• [SHORT PROBLEM]:
Exactly the lines from the one that contains "Write the bpy" to the one that contains "CAM = np.array([0,0,1.6])", both lines included, should be copied, and no others.

=== DATA FOR THIS TASK ===

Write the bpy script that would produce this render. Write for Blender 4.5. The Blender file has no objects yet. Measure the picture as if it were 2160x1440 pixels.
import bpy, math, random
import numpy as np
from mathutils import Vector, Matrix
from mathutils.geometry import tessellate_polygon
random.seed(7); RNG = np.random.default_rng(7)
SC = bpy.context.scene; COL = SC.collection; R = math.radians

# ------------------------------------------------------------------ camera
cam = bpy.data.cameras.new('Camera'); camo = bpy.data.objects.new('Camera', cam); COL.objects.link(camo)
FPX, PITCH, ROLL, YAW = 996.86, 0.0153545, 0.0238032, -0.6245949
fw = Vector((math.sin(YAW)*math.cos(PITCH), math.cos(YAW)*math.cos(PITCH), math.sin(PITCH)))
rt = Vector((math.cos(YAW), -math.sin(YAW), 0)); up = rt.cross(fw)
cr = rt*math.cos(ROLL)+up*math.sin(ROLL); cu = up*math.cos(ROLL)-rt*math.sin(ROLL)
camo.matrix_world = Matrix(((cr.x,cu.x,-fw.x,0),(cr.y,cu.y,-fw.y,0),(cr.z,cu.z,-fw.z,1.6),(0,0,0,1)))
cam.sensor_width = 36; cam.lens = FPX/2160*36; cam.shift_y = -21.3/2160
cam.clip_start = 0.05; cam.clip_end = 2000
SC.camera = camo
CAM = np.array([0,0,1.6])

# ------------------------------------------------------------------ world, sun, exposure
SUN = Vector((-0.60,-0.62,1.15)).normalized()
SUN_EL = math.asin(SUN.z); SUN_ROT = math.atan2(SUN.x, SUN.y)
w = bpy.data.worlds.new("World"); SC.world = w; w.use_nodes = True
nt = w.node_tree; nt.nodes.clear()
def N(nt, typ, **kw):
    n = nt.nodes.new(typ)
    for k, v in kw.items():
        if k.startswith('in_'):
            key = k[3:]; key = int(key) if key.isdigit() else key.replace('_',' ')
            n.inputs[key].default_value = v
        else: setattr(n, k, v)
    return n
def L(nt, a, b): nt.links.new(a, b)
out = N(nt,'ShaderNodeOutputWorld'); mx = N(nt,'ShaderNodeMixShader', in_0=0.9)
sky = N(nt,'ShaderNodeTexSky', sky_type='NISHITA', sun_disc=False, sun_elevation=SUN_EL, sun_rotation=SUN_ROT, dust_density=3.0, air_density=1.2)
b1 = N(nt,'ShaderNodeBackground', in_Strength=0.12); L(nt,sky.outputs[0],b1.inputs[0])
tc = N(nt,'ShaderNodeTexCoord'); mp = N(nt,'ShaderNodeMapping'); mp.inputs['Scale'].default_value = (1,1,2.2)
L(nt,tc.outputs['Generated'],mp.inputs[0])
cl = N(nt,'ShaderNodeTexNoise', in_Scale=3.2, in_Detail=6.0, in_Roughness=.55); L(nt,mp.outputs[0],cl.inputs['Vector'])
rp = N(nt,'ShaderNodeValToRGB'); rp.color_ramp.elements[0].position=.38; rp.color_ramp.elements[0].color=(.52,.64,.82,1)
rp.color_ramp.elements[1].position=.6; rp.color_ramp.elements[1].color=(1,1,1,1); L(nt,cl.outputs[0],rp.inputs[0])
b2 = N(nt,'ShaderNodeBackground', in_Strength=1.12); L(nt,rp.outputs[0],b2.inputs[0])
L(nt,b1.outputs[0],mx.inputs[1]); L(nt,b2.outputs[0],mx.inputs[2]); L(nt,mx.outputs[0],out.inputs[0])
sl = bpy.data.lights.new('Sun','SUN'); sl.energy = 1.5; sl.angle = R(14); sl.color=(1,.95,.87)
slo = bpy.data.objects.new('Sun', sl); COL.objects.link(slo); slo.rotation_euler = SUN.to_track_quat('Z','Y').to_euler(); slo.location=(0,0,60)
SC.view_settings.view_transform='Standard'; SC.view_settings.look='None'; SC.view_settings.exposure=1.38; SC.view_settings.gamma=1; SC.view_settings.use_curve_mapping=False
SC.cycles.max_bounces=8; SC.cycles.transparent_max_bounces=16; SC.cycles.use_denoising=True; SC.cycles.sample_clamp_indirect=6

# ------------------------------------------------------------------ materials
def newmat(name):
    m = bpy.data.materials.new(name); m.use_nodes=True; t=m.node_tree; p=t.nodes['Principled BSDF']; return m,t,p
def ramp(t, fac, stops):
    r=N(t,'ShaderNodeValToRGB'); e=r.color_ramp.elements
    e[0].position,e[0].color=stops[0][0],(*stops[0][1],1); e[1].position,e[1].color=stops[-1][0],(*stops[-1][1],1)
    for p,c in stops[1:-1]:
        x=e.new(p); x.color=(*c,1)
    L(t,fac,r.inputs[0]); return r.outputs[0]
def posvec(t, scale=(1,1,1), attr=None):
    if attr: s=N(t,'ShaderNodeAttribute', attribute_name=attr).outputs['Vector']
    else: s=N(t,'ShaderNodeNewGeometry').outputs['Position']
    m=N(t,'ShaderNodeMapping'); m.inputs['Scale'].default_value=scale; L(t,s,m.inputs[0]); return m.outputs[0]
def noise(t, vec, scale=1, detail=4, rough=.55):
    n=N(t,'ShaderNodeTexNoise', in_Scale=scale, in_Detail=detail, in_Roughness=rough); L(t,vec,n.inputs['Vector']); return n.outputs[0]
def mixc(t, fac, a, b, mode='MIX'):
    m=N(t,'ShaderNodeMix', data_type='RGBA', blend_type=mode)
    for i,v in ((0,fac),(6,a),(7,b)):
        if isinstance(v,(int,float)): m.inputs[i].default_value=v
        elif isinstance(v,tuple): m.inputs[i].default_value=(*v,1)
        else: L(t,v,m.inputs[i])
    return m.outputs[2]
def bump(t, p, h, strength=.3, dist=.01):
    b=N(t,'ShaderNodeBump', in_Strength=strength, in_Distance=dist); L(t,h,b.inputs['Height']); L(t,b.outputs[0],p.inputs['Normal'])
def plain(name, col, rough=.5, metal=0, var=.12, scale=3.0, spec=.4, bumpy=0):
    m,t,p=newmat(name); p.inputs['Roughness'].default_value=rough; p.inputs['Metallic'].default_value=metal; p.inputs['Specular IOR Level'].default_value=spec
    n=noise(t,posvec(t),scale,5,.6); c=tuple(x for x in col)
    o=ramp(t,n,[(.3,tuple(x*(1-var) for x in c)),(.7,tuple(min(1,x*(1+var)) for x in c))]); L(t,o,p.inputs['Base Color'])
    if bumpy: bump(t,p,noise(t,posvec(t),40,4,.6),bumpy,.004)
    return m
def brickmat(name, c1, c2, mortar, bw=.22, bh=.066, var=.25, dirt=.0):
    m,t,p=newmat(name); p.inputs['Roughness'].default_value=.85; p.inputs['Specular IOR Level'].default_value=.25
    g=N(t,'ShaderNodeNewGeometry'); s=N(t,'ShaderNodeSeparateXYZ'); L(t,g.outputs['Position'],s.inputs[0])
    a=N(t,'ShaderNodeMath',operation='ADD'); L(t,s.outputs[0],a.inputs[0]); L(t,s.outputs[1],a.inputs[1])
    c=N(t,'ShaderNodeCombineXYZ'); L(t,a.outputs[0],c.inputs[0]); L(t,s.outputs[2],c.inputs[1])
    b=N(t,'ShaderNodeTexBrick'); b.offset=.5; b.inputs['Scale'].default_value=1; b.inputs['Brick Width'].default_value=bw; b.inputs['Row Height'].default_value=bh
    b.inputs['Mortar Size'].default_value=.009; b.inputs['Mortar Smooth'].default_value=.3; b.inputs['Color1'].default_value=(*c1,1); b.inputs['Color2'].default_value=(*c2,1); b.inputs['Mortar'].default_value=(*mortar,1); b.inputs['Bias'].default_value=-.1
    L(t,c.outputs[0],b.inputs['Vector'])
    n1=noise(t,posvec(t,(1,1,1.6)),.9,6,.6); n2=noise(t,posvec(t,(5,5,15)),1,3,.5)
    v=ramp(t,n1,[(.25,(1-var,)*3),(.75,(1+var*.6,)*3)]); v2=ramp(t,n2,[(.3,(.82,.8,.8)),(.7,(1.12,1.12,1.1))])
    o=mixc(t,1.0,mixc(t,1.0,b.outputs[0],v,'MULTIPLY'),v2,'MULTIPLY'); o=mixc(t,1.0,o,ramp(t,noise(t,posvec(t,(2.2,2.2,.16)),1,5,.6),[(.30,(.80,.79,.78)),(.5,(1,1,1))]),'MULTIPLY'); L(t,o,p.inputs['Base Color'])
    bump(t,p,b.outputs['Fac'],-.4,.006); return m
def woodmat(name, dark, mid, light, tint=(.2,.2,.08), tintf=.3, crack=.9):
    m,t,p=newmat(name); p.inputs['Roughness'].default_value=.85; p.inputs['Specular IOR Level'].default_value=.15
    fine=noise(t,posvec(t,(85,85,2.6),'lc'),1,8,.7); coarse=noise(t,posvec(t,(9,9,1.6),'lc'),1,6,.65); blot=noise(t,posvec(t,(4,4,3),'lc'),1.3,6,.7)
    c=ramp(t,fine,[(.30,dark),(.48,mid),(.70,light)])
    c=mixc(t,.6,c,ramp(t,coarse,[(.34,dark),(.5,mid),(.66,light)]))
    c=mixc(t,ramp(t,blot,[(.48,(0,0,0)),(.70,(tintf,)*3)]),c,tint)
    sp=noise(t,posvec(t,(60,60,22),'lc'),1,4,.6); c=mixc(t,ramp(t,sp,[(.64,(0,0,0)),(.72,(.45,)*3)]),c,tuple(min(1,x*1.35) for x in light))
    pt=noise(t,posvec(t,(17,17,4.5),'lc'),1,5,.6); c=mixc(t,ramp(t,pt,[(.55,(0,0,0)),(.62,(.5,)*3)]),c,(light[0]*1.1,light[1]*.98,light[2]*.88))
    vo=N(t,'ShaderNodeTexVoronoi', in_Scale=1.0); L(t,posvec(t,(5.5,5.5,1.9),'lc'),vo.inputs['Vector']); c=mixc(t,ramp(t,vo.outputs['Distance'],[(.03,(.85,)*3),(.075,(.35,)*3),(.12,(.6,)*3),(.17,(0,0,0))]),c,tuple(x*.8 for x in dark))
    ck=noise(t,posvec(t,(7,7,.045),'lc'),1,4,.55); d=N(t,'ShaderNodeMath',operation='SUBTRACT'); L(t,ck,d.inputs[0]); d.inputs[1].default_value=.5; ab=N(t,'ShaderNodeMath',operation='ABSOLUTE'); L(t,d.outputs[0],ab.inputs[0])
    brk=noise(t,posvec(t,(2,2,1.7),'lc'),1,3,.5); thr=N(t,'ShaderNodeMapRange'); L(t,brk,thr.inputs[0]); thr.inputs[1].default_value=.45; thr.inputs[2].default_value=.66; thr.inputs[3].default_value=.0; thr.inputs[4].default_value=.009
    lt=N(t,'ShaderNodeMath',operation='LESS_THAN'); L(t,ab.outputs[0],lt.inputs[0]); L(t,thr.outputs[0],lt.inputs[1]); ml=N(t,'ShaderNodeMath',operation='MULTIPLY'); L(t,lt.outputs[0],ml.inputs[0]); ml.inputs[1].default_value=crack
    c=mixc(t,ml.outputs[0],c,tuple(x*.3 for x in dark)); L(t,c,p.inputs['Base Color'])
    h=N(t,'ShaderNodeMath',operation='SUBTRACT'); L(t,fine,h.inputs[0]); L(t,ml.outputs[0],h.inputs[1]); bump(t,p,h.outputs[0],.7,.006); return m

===
=== DATA FOR THIS TASK ===

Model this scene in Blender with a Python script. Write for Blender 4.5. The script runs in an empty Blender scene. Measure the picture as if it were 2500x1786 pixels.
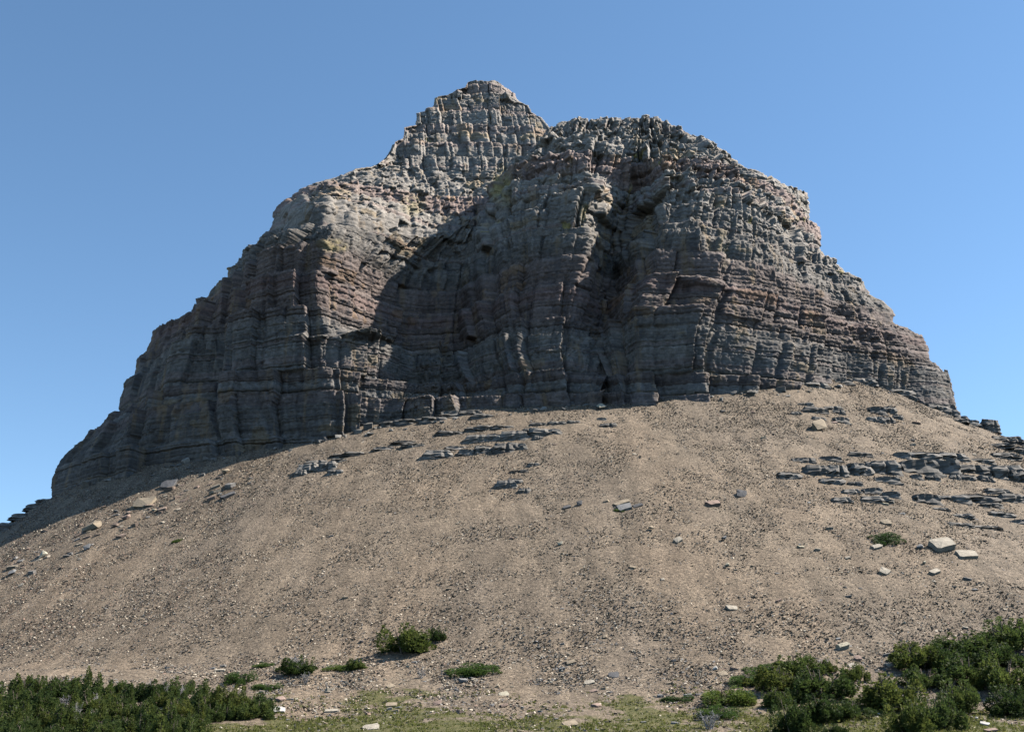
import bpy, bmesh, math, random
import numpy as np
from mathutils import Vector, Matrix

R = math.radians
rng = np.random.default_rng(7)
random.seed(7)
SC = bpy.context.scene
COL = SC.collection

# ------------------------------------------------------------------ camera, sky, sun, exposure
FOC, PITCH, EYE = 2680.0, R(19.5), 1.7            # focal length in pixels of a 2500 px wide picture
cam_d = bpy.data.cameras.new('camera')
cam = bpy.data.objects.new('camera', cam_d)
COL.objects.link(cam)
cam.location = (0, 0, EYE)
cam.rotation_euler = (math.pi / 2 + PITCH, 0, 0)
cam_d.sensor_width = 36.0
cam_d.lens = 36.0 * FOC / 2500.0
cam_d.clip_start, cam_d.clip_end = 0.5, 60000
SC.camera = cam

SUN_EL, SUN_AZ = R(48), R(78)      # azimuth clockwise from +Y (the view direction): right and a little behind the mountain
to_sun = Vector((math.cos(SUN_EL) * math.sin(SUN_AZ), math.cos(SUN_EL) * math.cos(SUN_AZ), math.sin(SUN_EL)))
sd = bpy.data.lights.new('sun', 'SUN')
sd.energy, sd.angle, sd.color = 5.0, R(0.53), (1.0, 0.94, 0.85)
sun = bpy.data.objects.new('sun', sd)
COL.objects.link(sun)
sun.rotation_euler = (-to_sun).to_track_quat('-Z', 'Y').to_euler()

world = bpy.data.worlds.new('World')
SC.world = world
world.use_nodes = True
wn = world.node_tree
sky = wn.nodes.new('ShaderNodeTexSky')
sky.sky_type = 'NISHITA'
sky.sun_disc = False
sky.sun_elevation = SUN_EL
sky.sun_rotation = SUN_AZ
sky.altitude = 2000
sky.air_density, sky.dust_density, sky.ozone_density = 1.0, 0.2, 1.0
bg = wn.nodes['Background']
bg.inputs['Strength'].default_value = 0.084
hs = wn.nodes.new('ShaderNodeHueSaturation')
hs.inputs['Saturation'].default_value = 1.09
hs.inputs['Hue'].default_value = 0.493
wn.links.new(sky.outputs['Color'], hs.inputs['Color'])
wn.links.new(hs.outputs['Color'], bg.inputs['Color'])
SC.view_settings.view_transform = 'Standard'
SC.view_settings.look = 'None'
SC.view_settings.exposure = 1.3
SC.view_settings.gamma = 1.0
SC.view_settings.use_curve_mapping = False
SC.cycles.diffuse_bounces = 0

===

• [FINAL RESULT]:
Write the bpy script that would produce this render. Write for Blender 4.5. The Blender file has no objects yet. Measure the picture as if it were 2160x1440 pixels.
import bpy, math, random
import numpy as np
from mathutils import Vector, Matrix
from mathutils.geometry import tessellate_polygon
random.seed(7); RNG = np.random.default_rng(7)
SC = bpy.context.scene; COL = SC.collection; R = math.radians

# ------------------------------------------------------------------ camera
cam = bpy.data.cameras.new('Camera'); camo = bpy.data.objects.new('Camera', cam); COL.objects.link(camo)
FPX, PITCH, ROLL, YAW = 996.86, 0.0153545, 0.0238032, -0.6245949
fw = Vector((math.sin(YAW)*math.cos(PITCH), math.cos(YAW)*math.cos(PITCH), math.sin(PITCH)))
rt = Vector((math.cos(YAW), -math.sin(YAW), 0)); up = rt.cross(fw)
cr = rt*math.cos(ROLL)+up*math.sin(ROLL); cu = up*math.cos(ROLL)-rt*math.sin(ROLL)
camo.matrix_world = Matrix(((cr.x,cu.x,-fw.x,0),(cr.y,cu.y,-fw.y,0),(cr.z,cu.z,-fw.z,1.6),(0,0,0,1)))
cam.sensor_width = 36; cam.lens = FPX/2160*36; cam.shift_y = -21.3/2160
cam.clip_start = 0.05; cam.clip_end = 2000
SC.camera = camo
CAM = np.array([0,0,1.6])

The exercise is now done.